On Not Being First - Parashat Ḥayyei-Sarah
There’s a certain pride that comes with being the first to do something. History books record firsts: we tend to know the names of the first person to walk on the moon, or to fly a plane. Being second is still good, but it just isn’t as glamorous. These last few parshiyot, these last few Torah portions, we’ve been focusing on an important first: Avraham, the first Hebrew - the man who heard the call of God and walked out into the wilderness, and by doing so, changed the world. Avraham’s story is filled with drama and intrigue, with promises and arguments with the Divine, with love and loss. And this week, we begin the transition from Avraham’s story to the story of his son. In today’s Torah portion, Parashat Chayei-Sarah, we read about the death of the generation. Sarah goes first, and then Avraham starts preparing for the end of his own life - he finds Isaac a wife, he organises his estate, and finally: he leaves the world.

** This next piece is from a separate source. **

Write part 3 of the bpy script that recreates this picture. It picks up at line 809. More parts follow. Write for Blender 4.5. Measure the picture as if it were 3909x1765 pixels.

Isaac, Yitzchak, is the second. His is no longer the generation of the trailblazer. And Yitzchak is a quiet kind of character. One might imagine he is still reeling from the events of last week’s portion, in which he was almost sacrificed by his own father. He’s also a character whose life has been filled with the drama of the favourite child - a drama he will play out once again with his own children. Tune in next week for more of that. His story gets overshadowed by his own quiet nature, and by the action-packed narrative of his sons. He is easy to overlook, and it is easy to forget that he was only the second generation of this relationship with God.
And while being second is not usually recorded in the history books, is not usually considered the place of merit, there is actually - I think - much to learn from Yitzchak’s place in history. Yitzchak’s story is the story of every Jew who came afterwards. It is the story of having a spiritual legacy, being the child of the promise, grappling with what it means to inherit a relationship with God!
The Ba’al Shem Tov, the founder of Chasidut, touches on this when he asks why we refer to God as ‘the God of Yitzchak’. In the beginning of the Amidah, we say: ‘Elokeinu vEilokei Avoteinu: Elokei Avraham, Elokei Yitzchak, vEilokei Ya’akov’ - Our God, and the God of our ancestors: God of Abraham, God of Isaac, God of Jacob. The language there is not intuitive. One might expect us to refer to the God of our ancestors as ‘God of Abraham, Isaac, and Jacob’. So why do we split it up? - asks the Baal Shem tov. Why God of Avraham, God of Yitzchak? Well, according to the Ba’al Shem Tov, this is because Yitzchak - the inheritor of this relationship with the Divine - also had his own relationship. The God of Avraham was not simply the God of Yitzchak. A relationship was inherited, yes, but a relationship also had to be formed.
When we refer to God in the Amidah, we start with Elokeinu - our God - and then we continue with vEilokei Avoteinu - the God of our Ancestors. The story of that, the idea of a God who is both ours and our ancestors’, starts with Yitzchak. And while, yes, he is a quiet kind of character - the fact that he kept that alive, kept that balance, is the reason that the Abrahamic project still exists. The whole project would have failed had he fallen into either of these extremes. Yitzchak could have wanted to be the trailblazer himself, could have shrugged off tradition for the sake of personal spiritual quest, and Avraham’s work would have been lost. So too, Yitzchak could have clung to Avraham’s narrative of the Divine so tightly that he never developed his own relationship, and the covenant would have gone stale and slipped away in the next generation.
That is the challenge of each generation that has followed. It is like the classic proverb about love and butterflies: hold too tightly and it will be crushed; too loosely, and it will fly away. Hold the tradition of our ancestors too tightly, and we will never internalise it - we will never really live it, it will never become ours. And if we cannot make it ‘ours’, we cannot hope that those following us will be equipped to make it ‘theirs’. Hold it too loosely, and it will slip away from the world forever. All of its wisdom and depth will be lost, and we will be left constantly reinventing the wheel. In the words of my teacher Rabbi Feinstein: ‘Denying a place for personal spiritual seeking leaves us stagnant. Cutting off tradition leaves us with a terrible sense of weightlessness and a painful hunger for authenticity.’
Avraham was the first. His challenges were real and vital and new. But it is Yitzchak who decides whether or not it survives. And Yitzchak’s challenge is our challenge. Every time we sit with the siddur, we hold an inheritance in our hands, and we are invited to bring that inheritance to life. In that moment, in that interaction with Jewish past, present, and future, we are all Yitzchak. And those small moments might not have the glamour of being the ‘first’. But they have a greater impact than we might be able to imagine.